Thursday, August 16, 2007

The Democrat Leadership Have No Ideals Of Their Own

Simply amazing, isn't it?

From IBD Editorials...I couldn't say it better myself..."they" are changing their tune(S)...AGAIN. So, what else is new?

Cut and Run? Not so Fast!
For a long time, the media have presented a defeatist narrative about Iraq, and Democratic politicians have obediently followed, demanding that America flee immediately. Now, with a presidential election approaching and Gen. David Patraeus's new strategy showing signs of success, a counternarrative is developing, and the Dems are changing their tune. Consider this astonishing report from yesterday's New York Times:

Even as they call for an end to the war and pledge to bring the troops home, the Democratic presidential candidates are setting out positions that could leave the United States engaged in Iraq for years.
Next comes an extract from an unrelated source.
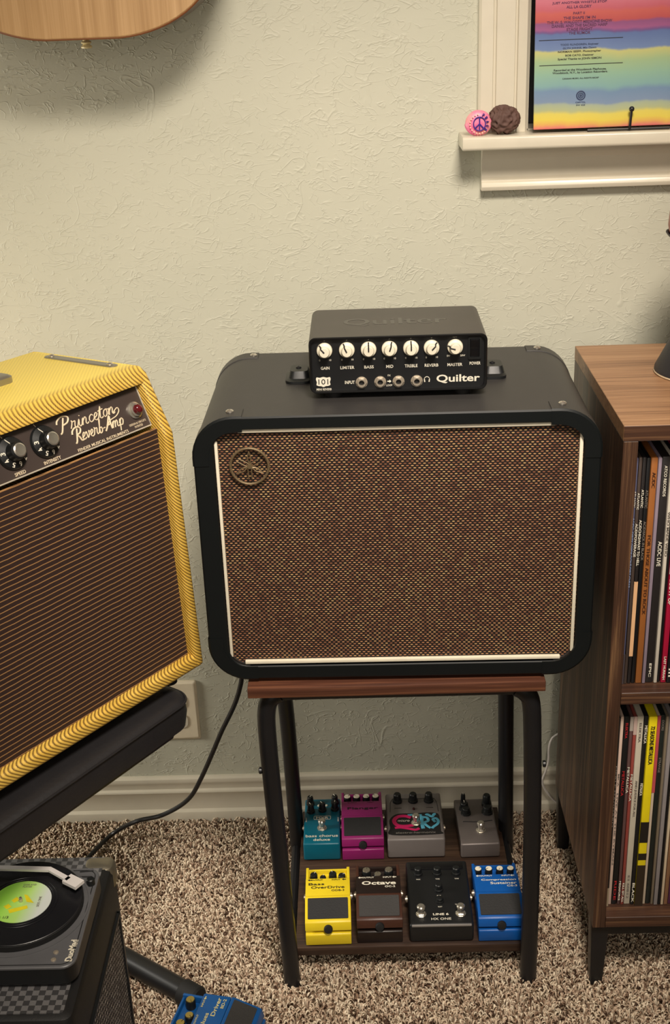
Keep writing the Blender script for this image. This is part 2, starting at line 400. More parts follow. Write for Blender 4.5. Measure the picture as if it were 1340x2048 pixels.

John Edwards, the former North Carolina senator, would keep troops in the region to intervene in an Iraqi genocide and be prepared for military action if violence spills into other countries. Senator Hillary Rodham Clinton of New York would leave residual forces to fight terrorism and to stabilize the Kurdish region in the north. And Senator Barack Obama of Illinois would leave a military presence of as-yet unspecified size in Iraq to provide security for American personnel, fight terrorism and train Iraqis.

These positions and those of some rivals suggest that the Democratic bumper-sticker message of a quick end to the conflict--however much it appeals to primary voters--oversimplifies the problems likely to be inherited by the next commander in chief. Antiwar advocates have raised little challenge to such positions by Democrats.
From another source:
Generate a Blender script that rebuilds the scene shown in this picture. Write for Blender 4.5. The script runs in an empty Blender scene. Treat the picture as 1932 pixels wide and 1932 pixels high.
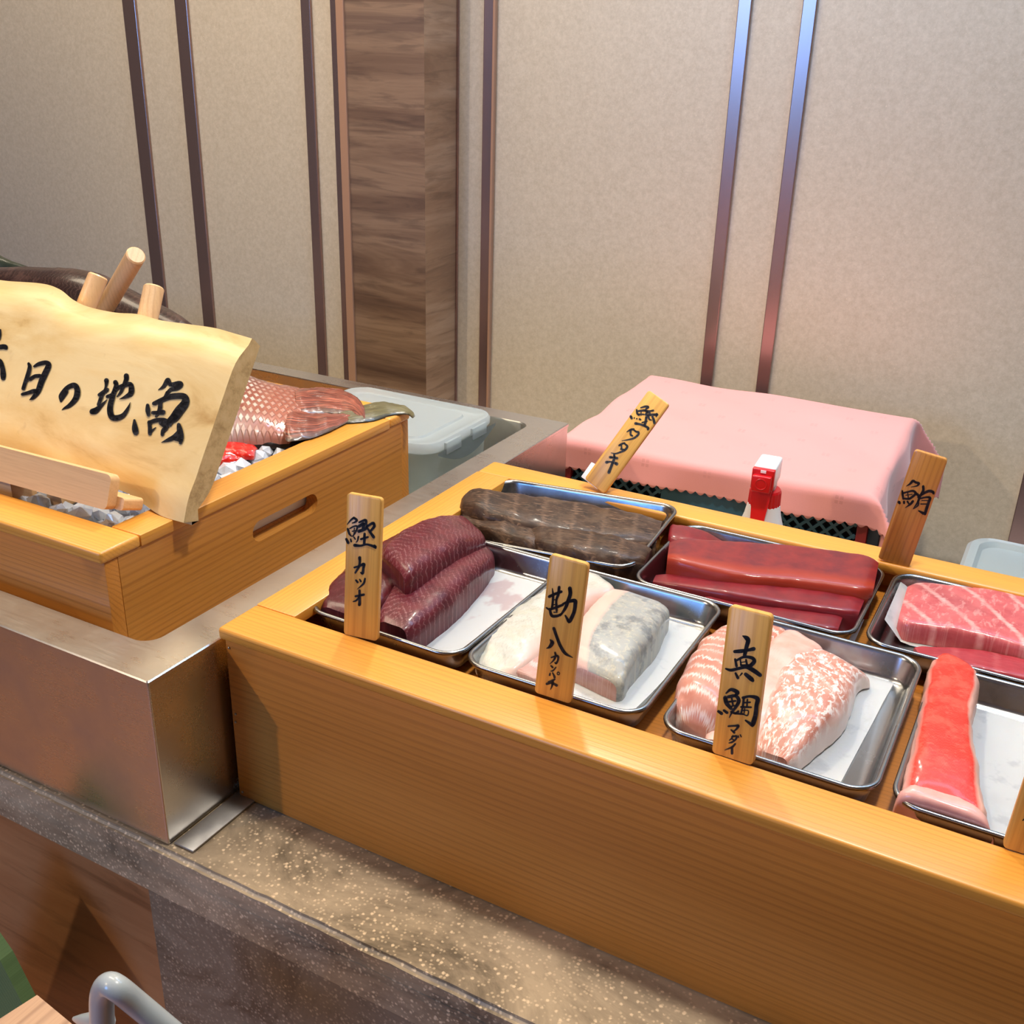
import bpy, bmesh, math, random
from mathutils import Vector, Matrix, noise
random.seed(7)
V = Vector
scene = bpy.context.scene
COL = scene.collection
# ------------------------------------------------------------------ camera
RM = [[0.8763712059627252, 0.48091245506089997, 0.026395452766274884],
      [0.2125403519629357, -0.3369720140809188, -0.9172112409438301],
      [-0.43220378081052246, 0.8094276201696771, -0.3975258728177864]]
CC = V((0.5369273788429618, -0.5315733796123977, 0.5816902928291688))
FPX = 1994.3
RT, DN, FW = V(RM[0]), V(RM[1]), V(RM[2])
cam_d = bpy.data.cameras.new('camera'); cam = bpy.data.objects.new('camera', cam_d); COL.objects.link(cam)
cam_d.sensor_width = 36; cam_d.lens = FPX / 1932 * 36; cam_d.clip_start = .01
m = Matrix(((RT.x, -DN.x, -FW.x, CC.x), (RT.y, -DN.y, -FW.y, CC.y), (RT.z, -DN.z, -FW.z, CC.z), (0, 0, 0, 1)))
cam.matrix_world = m
scene.camera = cam
# ------------------------------------------------------------------ world, lights, exposure
w = bpy.data.worlds.new('world'); scene.world = w; w.use_nodes = True
w.node_tree.nodes['Background'].inputs[0].default_value = (1, .9, .78, 1)
w.node_tree.nodes['Background'].inputs[1].default_value = .075
scene.view_settings.view_transform = 'Standard'; scene.view_settings.look = 'None'
scene.view_settings.exposure = -.18; scene.view_settings.gamma = 1; scene.view_settings.use_curve_mapping = False
def lamp(name, kind, loc, target, energy, color, size=.3, sizey=None, spot=None):
    l = bpy.data.lights.new(name, kind); o = bpy.data.objects.new(name, l); COL.objects.link(o)
    o.location = loc; o.rotation_euler = (V(target) - V(loc)).to_track_quat('-Z', 'Y').to_euler()
    l.energy = energy; l.color = color
    if kind == 'AREA':
        l.size = size
        if sizey: l.shape = 'RECTANGLE'; l.size_y = sizey
    if kind == 'SPOT':
        l.shadow_soft_size = size; l.spot_size = spot; l.spot_blend = .6
    return o
lamp('spot_front_left', 'SPOT', (-1.2, -1.7, 1.55), (.1, .25, .1), 74, (1, .79, .54), .035, spot=math.radians(75))
lamp('ceiling_spot_back', 'SPOT', (-.25, .95, 1.6), (.12, .12, .12), 56, (1, .91, .76), .05, spot=math.radians(95))
lamp('ceiling_spot_over', 'SPOT', (.55, .1, 1.65), (.3, .2, .15), 72, (1, .96, .89), .06, spot=math.radians(80))
lamp('warm_fill', 'AREA', (-.9, .35, 1.7), (-.8, .95, .3), 36, (1, .84, .62), 1.5, .5)  # added warm fill for the tops and left wall, no real fitting
lamp('window_daylight', 'AREA', (-1.35, -3.6, 1.15), (-.1, 1.2, .7), 62, (.14, .40, 1), 1.05, 1.1)
lamp('blue_wall_fill', 'AREA', (.55, .80, 1.66), (.50, 1.2, 1.0), 25, (.40, .63, 1), 1.3, .3)  # added blue wash to brighten the upper right wall, no real panel
lamp('floor_reflection_fill', 'SPOT', (-1.3, -1.9, 1.7), (-1.3, -1.7, -.9), 90, (1, .72, .45), .1, spot=math.radians(80))  # added to light the floor for a coppery reflection in the sink

# ------------------------------------------------------------------ helpers
def ray(px, py):
    return (RT * ((px - 966) / FPX) + DN * ((py - 966) / FPX) + FW)
def at(px, py, z=None, y=None, x=None):
    d = ray(px, py)
    if z is not None: t = (z - CC.z) / d.z
    elif y is not None: t = (y - CC.y) / d.y
    else: t = (x - CC.x) / d.x
    return CC + d * t
def on_plane(px, py, P, N):
    d = ray(px, py); return CC + d * ((V(P) - CC).dot(N) / d.dot(N))
def thing(name, label, cat, loc=(0, 0, 0), group=None, mat=None):
    o = bpy.data.objects.new(name, None); COL.objects.link(o); o.empty_display_size = .02
    if mat is not None: o.matrix_world = mat
    else: o.location = loc
    o['label'] = label; o['category'] = cat
    if group: o['group'] = group
    return o
def tag(o, label, cat, group=None, kind=None):
    o['label'] = label; o['category'] = cat
    if group: o['group'] = group
    if kind: o['kind'] = kind
    return o
def mobj(name, bm, mat, parent=None, smooth=True, local=False, angle=35):
    me = bpy.data.meshes.new(name); bm.normal_update(); bm.to_mesh(me); bm.free()
    if mat: me.materials.append(mat)
    if smooth:
        me.polygons.foreach_set('use_smooth', [True] * len(me.polygons))
        me.set_sharp_from_angle(angle=math.radians(angle))
    o = bpy.data.objects.new(name, me); COL.objects.link(o)
    if parent:
        o.parent = parent
        if not local: 
            off = V((0, 0, 0)); p = parent
            while p is not None: off += p.location; p = p.parent
            o.location = -off
    return o
def struct(name, bm, mat, parent=None, **k):
    o = mobj(name, bm, mat, parent, **k); o['kind'] = 'structure'; return o
def box(bm, a, b, bev=0, seg=2, rot=None):
    a, b = V(a), V(b); c = (a + b) / 2; s = b - a
    r = bmesh.ops.create_cube(bm, size=1)
    vs = r['verts']
    bmesh.ops.scale(bm, vec=s, verts=vs)
    if bev:
        es = list({e for v in vs for e in v.link_edges})
        rr = bmesh.ops.bevel(bm, geom=es, offset=bev, segments=seg, affect='EDGES', profile=.5)
        vs = list({v for f in rr['faces'] for v in f.verts} | {v for v in vs if v.is_valid})
    if rot is not None: bmesh.ops.transform(bm, matrix=rot, verts=vs)
    bmesh.ops.translate(bm, vec=c, verts=vs)
    return vs
def boxo(name, a, b, mat, parent=None, bev=.0015, seg=2, **k):
    bm = bmesh.new(); box(bm, a, b, bev, seg); return mobj(name, bm, mat, parent, **k)
def tube(bm, pts, rad, n=16, cap=True):
    pts = [V(p) for p in pts]; rs = rad if isinstance(rad, (list, tuple)) else [rad] * len(pts)
    rings = []; t0 = (pts[1] - pts[0]).normalized(); ref = V((0, 0, 1)) if abs(t0.z) < .9 else V((1, 0, 0))
    u = t0.cross(ref).normalized()
    for i, p in enumerate(pts):
        t = (pts[min(i + 1, len(pts) - 1)] - pts[max(i - 1, 0)]).normalized()
        u = (u - t * u.dot(t)).normalized(); v = t.cross(u)
        rings.append([bm.verts.new(p + (u * math.cos(a) + v * math.sin(a)) * rs[i]) for a in [2 * math.pi * k / n for k in range(n)]])
    for a, b in zip(rings, rings[1:]):
        for k in range(n): bm.faces.new((a[k], a[(k + 1) % n], b[(k + 1) % n], b[k]))
    if cap: bm.faces.new(rings[0][::-1]); bm.faces.new(rings[-1])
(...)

What a change from January, when Mrs. Clinton, arguably the least unrealistic of the major Democratic candidates, was petulantly demanding that the president " 'extricate our country' from Iraq by the time he leaves office in 2009," as the Times put it at the time.

What about the Times's statement that "antiwar advocates have raised little challenge to such positions by Democrats"? There is certainly some truth to it. Markos "Kos" Moulitsas, the Angry Left's answer to the Htoo twins, was seen temporizing on "Meet the Press" yesterday:

We're not going to get out while we have George Bush as president. I mean, so if we say we want to be out in three months, clearly we could be out yesterday, I'd want to be out yesterday. I also understand, as a veteran who worked in logistics, that you can't pull out 150,000 troops overnight or even in three months. So, yes, there's an ideal situation, which is let's get them out as quickly as possible, so that the poll questions in that regard I think are very much moving in semantics. But I do agree with Harold [Ford] the, that we, we do need to work together, and I hope you'll be at next year's YearlyKos conference . . .

On the other hand, as blogger Jules Crittenden quips, "NYT, meet Cindy Sheehan." As the Associated Press reported, three days before that Times piece ran, Sheehan announced that she plans to run against Rep. Nancy Pelosi, the House speaker, because Pelosi has not moved to impeach the president over Iraq's liberation.

It may be said that the Times was right to ignore Sheehan. After all, she is a fringe figure, an America-hating crackpot whose race against Pelosi is utterly quixotic and futile. But all this was equally true in the summer of 2005, when Sheehan camped out in Crawford, Texas, and became a media cause célèbre by issuing a series of demands for the president of the United States.

But back then, as a journalist recently said in another context, the narrative was right, even if the facts were wrong.